The time involved in physically writing a letter or precipitating a letter is practically the same. “I have to think it over, to photograph every word and sentence carefully in my brain before it can be repeated by ‘precipitation.’ As the fixing on chemically prepared surfaces of the images formed by the camera requires a previous arrangement within the focus of the object, . . . so we have to first arrange our sentences and impress every letter to appear on paper in our minds before it becomes fit to be read” (ML, p. 37).

Madame Helena P. BLAVATSKY gave a more detailed explanation:

The work of writing the letters in question is carried on by a sort of psychological telegraphy; the Mahātmas very rarely write their letters in the ordinary way. An electro-magnetic connection, so to say, exists on the psychological plane between a Mahātma and his chelas, one of whom acts as his amanuensis. When the Master wants a letter to be written in this way, he draws the attention of the chela, whom he selects for the task, by causing an astral bell (heard by so many of our Fellows and others) to be rung near him just as the despatching telegraph office signals to the receiving office before wiring the message.
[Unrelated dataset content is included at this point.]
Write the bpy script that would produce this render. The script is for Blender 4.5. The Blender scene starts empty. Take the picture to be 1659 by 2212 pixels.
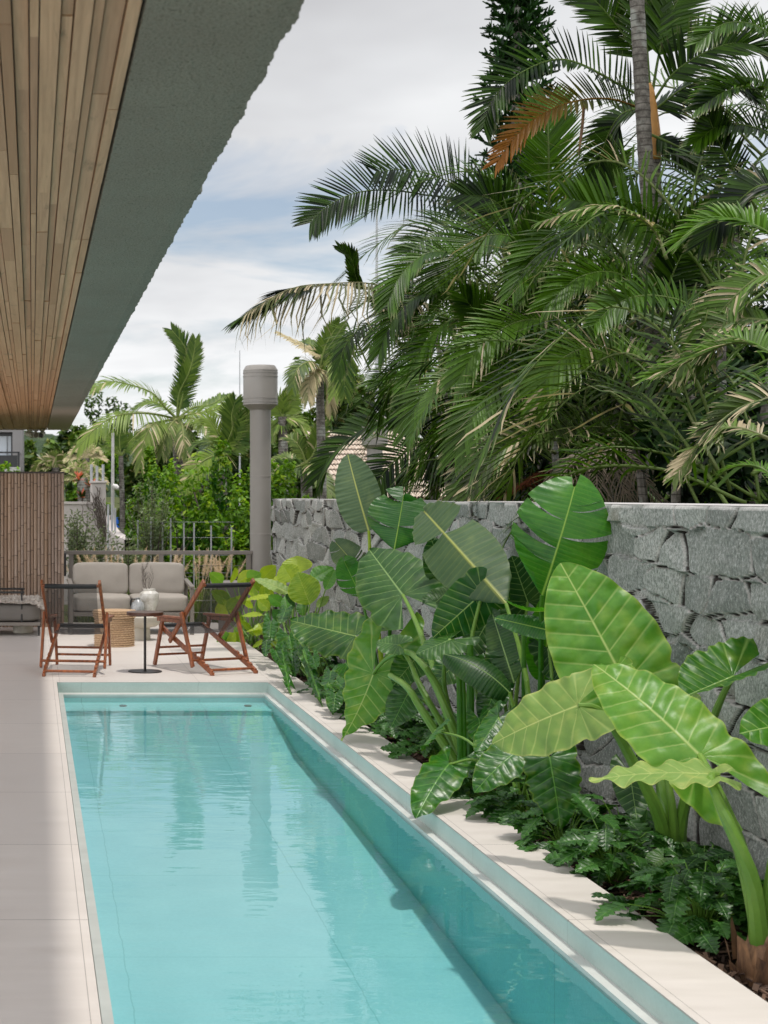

The thoughts arising in the mind of the Mahātma are then clothed in words, pronounced mentally, and forced along the astral currents he sends towards the pupil to impinge on the brain of the latter. Thence they are borne by the nerve-currents to the palms of his hand and the tips of his fingers which rest on a piece of magnetically prepared paper. As the thought-waves are thus impressed on the tissue, materials are drawn to it from the ocean of akas (permeating every atom of the sensuous universe), by an occult process, out of place here to describe, and permanent marks are left.

From this it is abundantly clear that the success of such writings as above described depends chiefly upon these things: (1) The force and the clearness with which the thoughts are propelled, and (2) the freedom of the receiving brain from disturbance of every description. (CW VI:120)

Precipitated letters appear to have the curious quality of the text being composed of diagonal lines, including underlines, something that pencils or crayons cannot produce. For a detailed discussion on this point, refer to Geoffrey Barborka’s The Mahatmas and Their Letters (Adyar, 1973).